REQUIREMENT: Repeat all of the material below exactly as written, images excluded.

— BEGIN MATERIAL —

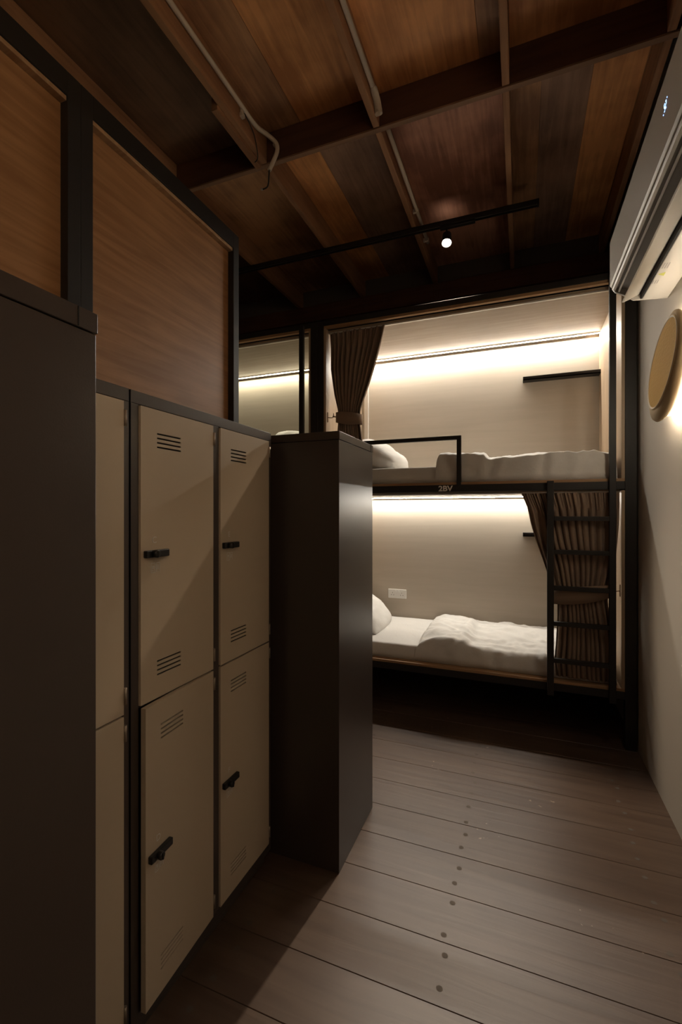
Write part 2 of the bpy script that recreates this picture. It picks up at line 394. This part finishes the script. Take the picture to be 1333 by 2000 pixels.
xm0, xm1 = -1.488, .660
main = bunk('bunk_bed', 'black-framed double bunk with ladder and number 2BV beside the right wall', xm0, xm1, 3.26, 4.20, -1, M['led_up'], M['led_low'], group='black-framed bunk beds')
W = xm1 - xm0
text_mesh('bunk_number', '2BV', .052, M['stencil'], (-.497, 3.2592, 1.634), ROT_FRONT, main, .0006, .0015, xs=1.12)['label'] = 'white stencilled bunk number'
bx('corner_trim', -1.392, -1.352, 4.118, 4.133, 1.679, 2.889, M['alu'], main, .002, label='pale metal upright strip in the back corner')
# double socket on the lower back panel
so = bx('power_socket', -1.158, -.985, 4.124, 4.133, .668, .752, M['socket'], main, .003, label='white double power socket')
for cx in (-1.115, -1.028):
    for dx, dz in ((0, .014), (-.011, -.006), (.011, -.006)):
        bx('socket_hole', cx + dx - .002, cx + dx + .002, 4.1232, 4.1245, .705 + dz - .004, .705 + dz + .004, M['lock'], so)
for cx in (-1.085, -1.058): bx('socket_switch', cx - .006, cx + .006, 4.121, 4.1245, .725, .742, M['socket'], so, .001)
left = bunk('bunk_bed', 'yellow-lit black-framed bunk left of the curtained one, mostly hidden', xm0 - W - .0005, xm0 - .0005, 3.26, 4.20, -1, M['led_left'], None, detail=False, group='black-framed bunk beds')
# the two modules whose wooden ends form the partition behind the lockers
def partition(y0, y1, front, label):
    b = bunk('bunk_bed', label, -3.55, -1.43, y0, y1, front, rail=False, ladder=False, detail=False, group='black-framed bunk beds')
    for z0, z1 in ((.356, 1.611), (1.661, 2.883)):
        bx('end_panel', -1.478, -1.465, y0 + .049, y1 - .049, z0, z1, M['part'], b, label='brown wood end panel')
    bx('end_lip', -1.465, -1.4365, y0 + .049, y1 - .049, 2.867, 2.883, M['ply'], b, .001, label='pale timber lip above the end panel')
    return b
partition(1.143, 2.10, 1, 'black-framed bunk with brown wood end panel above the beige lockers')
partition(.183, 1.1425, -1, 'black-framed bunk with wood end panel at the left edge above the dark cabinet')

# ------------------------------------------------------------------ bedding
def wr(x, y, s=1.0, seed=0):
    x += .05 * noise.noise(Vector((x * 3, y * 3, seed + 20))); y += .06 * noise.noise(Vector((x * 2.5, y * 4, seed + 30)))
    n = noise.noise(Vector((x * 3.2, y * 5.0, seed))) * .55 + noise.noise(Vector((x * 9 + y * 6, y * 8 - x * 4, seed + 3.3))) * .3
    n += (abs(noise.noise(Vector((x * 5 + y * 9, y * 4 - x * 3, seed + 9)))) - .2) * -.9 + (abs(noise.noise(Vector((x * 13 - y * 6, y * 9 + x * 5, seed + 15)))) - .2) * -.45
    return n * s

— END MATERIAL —

COMPLETE OUTPUT:
Write part 2 of the bpy script that recreates this picture. It picks up at line 394. This part finishes the script. Take the picture to be 1333 by 2000 pixels.
xm0, xm1 = -1.488, .660
main = bunk('bunk_bed', 'black-framed double bunk with ladder and number 2BV beside the right wall', xm0, xm1, 3.26, 4.20, -1, M['led_up'], M['led_low'], group='black-framed bunk beds')
W = xm1 - xm0
text_mesh('bunk_number', '2BV', .052, M['stencil'], (-.497, 3.2592, 1.634), ROT_FRONT, main, .0006, .0015, xs=1.12)['label'] = 'white stencilled bunk number'
bx('corner_trim', -1.392, -1.352, 4.118, 4.133, 1.679, 2.889, M['alu'], main, .002, label='pale metal upright strip in the back corner')
# double socket on the lower back panel
so = bx('power_socket', -1.158, -.985, 4.124, 4.133, .668, .752, M['socket'], main, .003, label='white double power socket')
for cx in (-1.115, -1.028):
    for dx, dz in ((0, .014), (-.011, -.006), (.011, -.006)):
        bx('socket_hole', cx + dx - .002, cx + dx + .002, 4.1232, 4.1245, .705 + dz - .004, .705 + dz + .004, M['lock'], so)
for cx in (-1.085, -1.058): bx('socket_switch', cx - .006, cx + .006, 4.121, 4.1245, .725, .742, M['socket'], so, .001)
left = bunk('bunk_bed', 'yellow-lit black-framed bunk left of the curtained one, mostly hidden', xm0 - W - .0005, xm0 - .0005, 3.26, 4.20, -1, M['led_left'], None, detail=False, group='black-framed bunk beds')
# the two modules whose wooden ends form the partition behind the lockers
def partition(y0, y1, front, label):
    b = bunk('bunk_bed', label, -3.55, -1.43, y0, y1, front, rail=False, ladder=False, detail=False, group='black-framed bunk beds')
    for z0, z1 in ((.356, 1.611), (1.661, 2.883)):
        bx('end_panel', -1.478, -1.465, y0 + .049, y1 - .049, z0, z1, M['part'], b, label='brown wood end panel')
    bx('end_lip', -1.465, -1.4365, y0 + .049, y1 - .049, 2.867, 2.883, M['ply'], b, .001, label='pale timber lip above the end panel')
    return b
partition(1.143, 2.10, 1, 'black-framed bunk with brown wood end panel above the beige lockers')
partition(.183, 1.1425, -1, 'black-framed bunk with wood end panel at the left edge above the dark cabinet')

# ------------------------------------------------------------------ bedding
def wr(x, y, s=1.0, seed=0):
    x += .05 * noise.noise(Vector((x * 3, y * 3, seed + 20))); y += .06 * noise.noise(Vector((x * 2.5, y * 4, seed + 30)))
    n = noise.noise(Vector((x * 3.2, y * 5.0, seed))) * .55 + noise.noise(Vector((x * 9 + y * 6, y * 8 - x * 4, seed + 3.3))) * .3
    n += (abs(noise.noise(Vector((x * 5 + y * 9, y * 4 - x * 3, seed + 9)))) - .2) * -.9 + (abs(noise.noise(Vector((x * 13 - y * 6, y * 9 + x * 5, seed + 15)))) - .2) * -.45
    return n * s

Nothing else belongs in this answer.